SN2 Reaction: Bimolecular Subsitution - http://www.chemhelper.com/sn2.html
SN1 Reaction: Unimolecular Substitution - http://www.chemhelper.com/sn1.html
E1: First Order Elimination - http://www.chemhelper.com/e1.html
E2: Second Order Elimination - http://www.chemhelper.com/e2.html
Electrophilic Addition to Alkenes - http://www.chemhelper.com/elecadd.html
Nucleophilic Addition to Carbonyl Groups - http://www.chemhelper.com/nucadd.html
Free Radical Halogenation - http://www.chemhelper.com/frhalog.html

So are the above theories the important rules of Organic Mechanisms?
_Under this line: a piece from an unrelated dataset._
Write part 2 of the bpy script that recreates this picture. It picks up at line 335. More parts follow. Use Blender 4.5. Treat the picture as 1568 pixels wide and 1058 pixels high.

Can I at least see whether an equation is right or wrong or predict them at some instance?

Please refer to the textbook my syllabus covers, so that you can estimate the level at which we are taught at school, and what my requirements are (I forgot that in the first place). Here are the links:

Class +1 Textbooks
Part 1- http://www.ncert.nic.in/NCERTS/textbook/textbook.htm?kech1=0-7 - (Discard the 'errata' and prelims)
Part 2- http://ncertbooks.prashanthellina.com/class_11.Chemistry.ChemistryPartII/index.html

Class +2 Textbooks
Part 1- http://ncertbooks.prashanthellina.com/class_12.Chemistry.ChemistryI/index.html
Part 2- http://ncertbooks.prashanthellina.com/class_12.Chemistry.ChemistryII/index.html

Thanks for your support kriggy and Altered State

[kriggy]

Altered state: Maybe some mad mathematicians too? Such aweful typo lol

Hijaz: those links are some basic and most common mechanisms, I suggest you understand those. It seems that they are also covered in your book. Its good start.
Im sorry I cant tell you more, I dont know what level you are on (high school?) and although im teaching some guys chemistry Im realy not sure how can I help you. I suggest you read your coursebook, make notes and do the exercises and then ask here if you dont understand something, because honestly, asking whether is something important or not doesnt help you at all.
After you go throught your book, you most likely will be able to see if the reaction is "right" or not but it all depends on conditions so then there migh be reactions that seem very obscure and incorrect at first glance and there are reactions you cant even imagine.